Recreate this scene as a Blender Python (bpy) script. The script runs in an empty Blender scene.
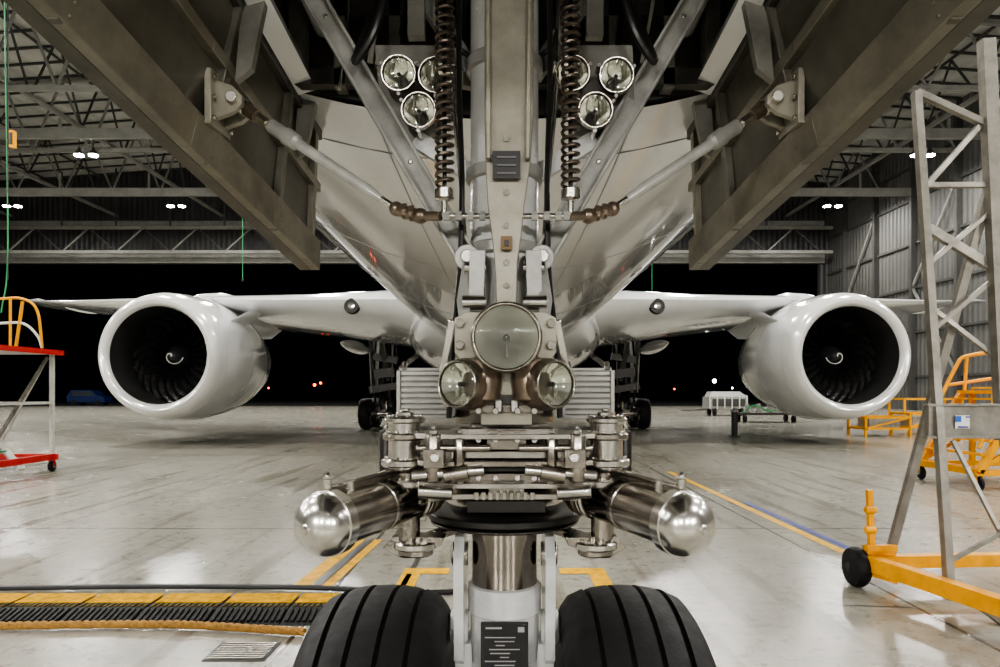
import bpy, math, random
from mathutils import Vector, Matrix
random.seed(4)
F=667.0; CZ=1.62; HY=392.0
def V(off,y,d):
    """metres from a measured bearing and a known distance ahead of the nose"""
    return Vector((off*d/F, d, CZ-(y-HY)*d/F))
try: bpy.context.scene.view_settings.look='AgX - Medium High Contrast'
except Exception: pass
# ---------------------------------------------------------------- materials
MC={}
def mat(name,col,rough=.5,metal=0.,var=.0,scale=8.,bump=0.,coat=0.,emit=0.,bscale=None,dirt=None,stretch=None,spec=None):
    if name in MC: return MC[name]
    m=bpy.data.materials.new(name); m.use_nodes=True; nt=m.node_tree; N=nt.nodes; L=nt.links
    b=N['Principled BSDF']; c4=(*col,1)
    b.inputs['Base Color'].default_value=c4; b.inputs['Roughness'].default_value=rough
    b.inputs['Metallic'].default_value=metal
    if spec is not None: b.inputs['Specular IOR Level'].default_value=spec
    if coat: b.inputs['Coat Weight'].default_value=coat; b.inputs['Coat Roughness'].default_value=.05
    if emit: b.inputs['Emission Color'].default_value=c4; b.inputs['Emission Strength'].default_value=emit
    tc=N.new('ShaderNodeTexCoord'); mp=N.new('ShaderNodeMapping'); L.new(tc.outputs['Object'],mp.inputs[0])
    if stretch: mp.inputs['Scale'].default_value=stretch
    if var:
        n=N.new('ShaderNodeTexNoise'); n.inputs['Scale'].default_value=scale; n.inputs['Detail'].default_value=6; n.inputs['Roughness'].default_value=.65
        L.new(mp.outputs[0],n.inputs['Vector'])
        r=N.new('ShaderNodeValToRGB'); r.color_ramp.elements[0].position=.33; r.color_ramp.elements[1].position=.6
        d=dirt or tuple(x*(1-var) for x in col)
        r.color_ramp.elements[0].color=(*d,1); r.color_ramp.elements[1].color=(*[min(1,x*(1+var*.25)) for x in col],1)
        L.new(n.outputs['Fac'],r.inputs[0]); L.new(r.outputs[0],b.inputs['Base Color'])
        mr=N.new('ShaderNodeMapRange'); mr.inputs['To Min'].default_value=min(1,rough*1.35); mr.inputs['To Max'].default_value=rough*.8
        L.new(n.outputs['Fac'],mr.inputs['Value']); L.new(mr.outputs[0],b.inputs['Roughness'])
    if bump:
        n2=N.new('ShaderNodeTexNoise'); n2.inputs['Scale'].default_value=bscale or scale*4; n2.inputs['Detail'].default_value=4
        L.new(mp.outputs[0],n2.inputs['Vector']); bp=N.new('ShaderNodeBump'); bp.inputs['Strength'].default_value=bump; bp.inputs['Distance'].default_value=.01
        L.new(n2.outputs['Fac'],bp.inputs['Height']); L.new(bp.outputs[0],b.inputs['Normal'])
    MC[name]=m; return m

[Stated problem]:
Print out the material word for word, omitting the pictures.

[The answer]:
Recreate this scene as a Blender Python (bpy) script. The script runs in an empty Blender scene.
import bpy, math, random
from mathutils import Vector, Matrix
random.seed(4)
F=667.0; CZ=1.62; HY=392.0
def V(off,y,d):
    """metres from a measured bearing and a known distance ahead of the nose"""
    return Vector((off*d/F, d, CZ-(y-HY)*d/F))
try: bpy.context.scene.view_settings.look='AgX - Medium High Contrast'
except Exception: pass
# ---------------------------------------------------------------- materials
MC={}
def mat(name,col,rough=.5,metal=0.,var=.0,scale=8.,bump=0.,coat=0.,emit=0.,bscale=None,dirt=None,stretch=None,spec=None):
    if name in MC: return MC[name]
    m=bpy.data.materials.new(name); m.use_nodes=True; nt=m.node_tree; N=nt.nodes; L=nt.links
    b=N['Principled BSDF']; c4=(*col,1)
    b.inputs['Base Color'].default_value=c4; b.inputs['Roughness'].default_value=rough
    b.inputs['Metallic'].default_value=metal
    if spec is not None: b.inputs['Specular IOR Level'].default_value=spec
    if coat: b.inputs['Coat Weight'].default_value=coat; b.inputs['Coat Roughness'].default_value=.05
    if emit: b.inputs['Emission Color'].default_value=c4; b.inputs['Emission Strength'].default_value=emit
    tc=N.new('ShaderNodeTexCoord'); mp=N.new('ShaderNodeMapping'); L.new(tc.outputs['Object'],mp.inputs[0])
    if stretch: mp.inputs['Scale'].default_value=stretch
    if var:
        n=N.new('ShaderNodeTexNoise'); n.inputs['Scale'].default_value=scale; n.inputs['Detail'].default_value=6; n.inputs['Roughness'].default_value=.65
        L.new(mp.outputs[0],n.inputs['Vector'])
        r=N.new('ShaderNodeValToRGB'); r.color_ramp.elements[0].position=.33; r.color_ramp.elements[1].position=.6
        d=dirt or tuple(x*(1-var) for x in col)
        r.color_ramp.elements[0].color=(*d,1); r.color_ramp.elements[1].color=(*[min(1,x*(1+var*.25)) for x in col],1)
        L.new(n.outputs['Fac'],r.inputs[0]); L.new(r.outputs[0],b.inputs['Base Color'])
        mr=N.new('ShaderNodeMapRange'); mr.inputs['To Min'].default_value=min(1,rough*1.35); mr.inputs['To Max'].default_value=rough*.8
        L.new(n.outputs['Fac'],mr.inputs['Value']); L.new(mr.outputs[0],b.inputs['Roughness'])
    if bump:
        n2=N.new('ShaderNodeTexNoise'); n2.inputs['Scale'].default_value=bscale or scale*4; n2.inputs['Detail'].default_value=4
        L.new(mp.outputs[0],n2.inputs['Vector']); bp=N.new('ShaderNodeBump'); bp.inputs['Strength'].default_value=bump; bp.inputs['Distance'].default_value=.01
        L.new(n2.outputs['Fac'],bp.inputs['Height']); L.new(bp.outputs[0],b.inputs['Normal'])
    MC[name]=m; return m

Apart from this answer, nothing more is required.